** Collected material **
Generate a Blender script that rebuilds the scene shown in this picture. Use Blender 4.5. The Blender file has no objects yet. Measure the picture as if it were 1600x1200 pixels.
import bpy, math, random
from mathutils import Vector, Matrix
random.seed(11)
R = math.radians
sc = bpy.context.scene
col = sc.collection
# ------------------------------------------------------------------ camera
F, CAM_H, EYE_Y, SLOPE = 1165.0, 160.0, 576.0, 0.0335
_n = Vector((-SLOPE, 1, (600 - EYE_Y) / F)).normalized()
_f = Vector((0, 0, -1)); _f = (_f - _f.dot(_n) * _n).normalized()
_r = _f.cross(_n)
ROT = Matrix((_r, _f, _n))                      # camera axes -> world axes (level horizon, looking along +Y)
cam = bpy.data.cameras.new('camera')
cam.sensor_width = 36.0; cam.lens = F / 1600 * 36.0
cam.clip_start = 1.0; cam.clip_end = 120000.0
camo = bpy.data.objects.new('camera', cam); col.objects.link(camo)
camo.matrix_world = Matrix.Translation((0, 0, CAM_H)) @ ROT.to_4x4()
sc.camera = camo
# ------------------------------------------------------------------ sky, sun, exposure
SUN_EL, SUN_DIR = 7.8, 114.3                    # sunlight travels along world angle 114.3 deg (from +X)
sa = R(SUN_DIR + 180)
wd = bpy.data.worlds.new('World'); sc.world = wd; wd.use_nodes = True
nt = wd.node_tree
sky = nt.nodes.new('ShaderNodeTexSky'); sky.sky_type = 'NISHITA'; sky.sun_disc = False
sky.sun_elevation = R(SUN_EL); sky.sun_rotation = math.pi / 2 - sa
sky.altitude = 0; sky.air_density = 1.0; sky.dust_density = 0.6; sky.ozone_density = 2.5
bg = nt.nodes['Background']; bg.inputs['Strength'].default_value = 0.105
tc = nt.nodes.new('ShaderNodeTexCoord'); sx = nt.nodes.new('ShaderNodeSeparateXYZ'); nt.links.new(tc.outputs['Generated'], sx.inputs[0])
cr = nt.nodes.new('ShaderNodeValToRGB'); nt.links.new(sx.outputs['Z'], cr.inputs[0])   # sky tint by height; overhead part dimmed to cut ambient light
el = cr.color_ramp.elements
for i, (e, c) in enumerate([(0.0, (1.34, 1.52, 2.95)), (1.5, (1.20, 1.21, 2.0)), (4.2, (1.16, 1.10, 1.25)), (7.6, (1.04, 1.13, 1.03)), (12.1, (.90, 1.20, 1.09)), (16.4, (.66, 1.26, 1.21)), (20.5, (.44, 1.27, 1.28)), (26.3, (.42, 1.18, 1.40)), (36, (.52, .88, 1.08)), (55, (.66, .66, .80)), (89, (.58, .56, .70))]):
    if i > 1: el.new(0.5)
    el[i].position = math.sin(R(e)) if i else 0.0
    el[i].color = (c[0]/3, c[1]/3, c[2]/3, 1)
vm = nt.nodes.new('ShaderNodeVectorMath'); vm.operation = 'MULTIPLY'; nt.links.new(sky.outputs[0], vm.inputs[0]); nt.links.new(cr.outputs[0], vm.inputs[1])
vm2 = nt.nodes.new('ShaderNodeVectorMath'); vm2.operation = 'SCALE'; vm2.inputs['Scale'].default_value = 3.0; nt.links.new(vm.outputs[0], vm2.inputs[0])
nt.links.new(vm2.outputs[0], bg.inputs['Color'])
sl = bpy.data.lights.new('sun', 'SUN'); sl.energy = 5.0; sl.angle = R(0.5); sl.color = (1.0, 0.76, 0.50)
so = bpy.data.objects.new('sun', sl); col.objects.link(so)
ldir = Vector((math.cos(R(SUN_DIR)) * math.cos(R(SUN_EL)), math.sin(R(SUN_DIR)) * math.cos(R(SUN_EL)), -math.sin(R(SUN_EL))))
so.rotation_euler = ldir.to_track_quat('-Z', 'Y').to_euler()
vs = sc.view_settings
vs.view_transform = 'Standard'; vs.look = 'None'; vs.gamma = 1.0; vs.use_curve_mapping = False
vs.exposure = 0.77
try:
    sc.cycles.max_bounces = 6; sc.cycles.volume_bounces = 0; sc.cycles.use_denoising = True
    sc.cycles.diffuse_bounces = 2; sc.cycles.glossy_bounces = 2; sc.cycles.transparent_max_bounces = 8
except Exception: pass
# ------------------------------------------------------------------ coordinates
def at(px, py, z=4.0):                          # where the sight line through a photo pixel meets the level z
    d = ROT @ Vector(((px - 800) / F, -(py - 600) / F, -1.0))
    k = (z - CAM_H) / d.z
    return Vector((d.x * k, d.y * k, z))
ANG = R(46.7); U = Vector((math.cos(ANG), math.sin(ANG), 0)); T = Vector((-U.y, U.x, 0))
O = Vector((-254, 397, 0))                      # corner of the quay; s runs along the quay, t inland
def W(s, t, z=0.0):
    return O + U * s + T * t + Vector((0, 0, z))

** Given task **
Report only the number of lines in the listing that contain the word "scene".

** Expected answer **
2